Article: Do carbon farming practices build bioavailable nitrogen pools?

Authors: Mattila Tuomas, Girz Andrei, Pihlatie Mari

Publication: Soil use and management

Year: 2023

Agricultural soils contain large amounts of nitrogen (N), but only a small fraction is readily available to plants. Despite several methods developed to estimate the availability of nitrogen to plants, there is no consensus on which extraction methods to use, and which nitrogen pools are critically important.

In this study, six soil nitrogen pools from 20 farms were measured. The farms were part of Carbon Action research. The aim was to quantify the nitrogen pools and to evaluate if farming practices that aim to build soil carbon pools, also build plant-available nitrogen pools.
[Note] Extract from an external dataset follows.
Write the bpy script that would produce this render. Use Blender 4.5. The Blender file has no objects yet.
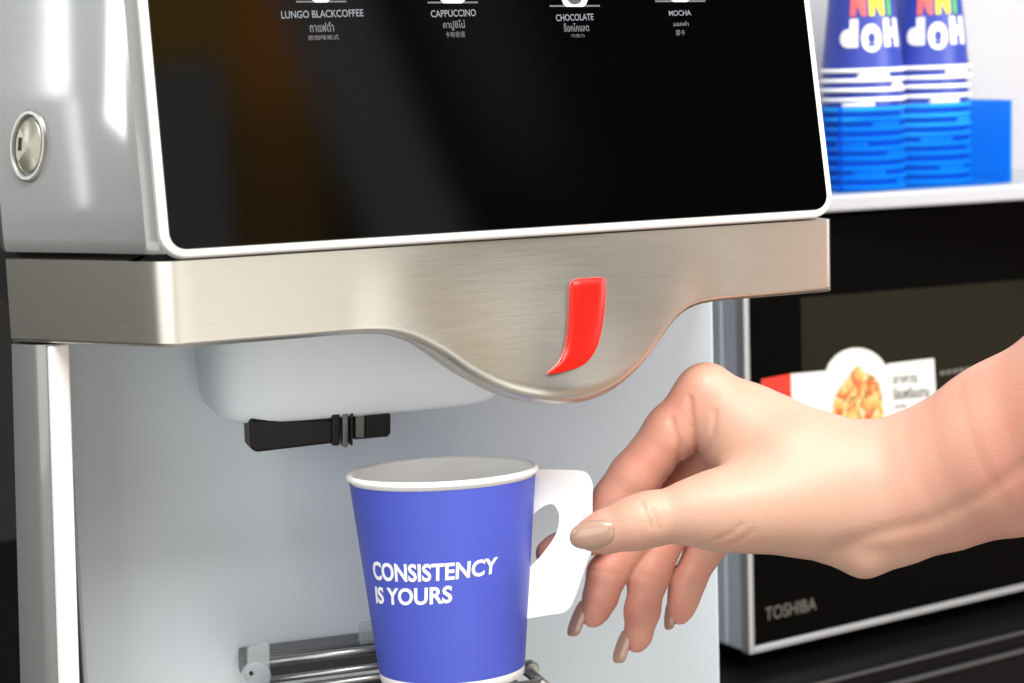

The measured total nitrogen pool in the studied depth of 0–30 cm was 7700 (± 1500) kg/ha, of which the plant-available nitrogen comprised 1063 (± 220) kg/ha. In total, the measured pools covered only 18%–44% of total nitrogen, indicating a large unidentified nitrogen pool, which is either tightly bound to soil mineral fraction or to undecomposed plant residues. In conclusion, carbon sequestration practices can build both slowly cycling nitrogen pools and increase the mineralisation rate of these pools to release plant available forms. Carbon sequestration practices had caused a notable difference in the plant nitrogen uptake. Carbon farming practices produce additional benefit to agriculture through reduced fertilizer application needs.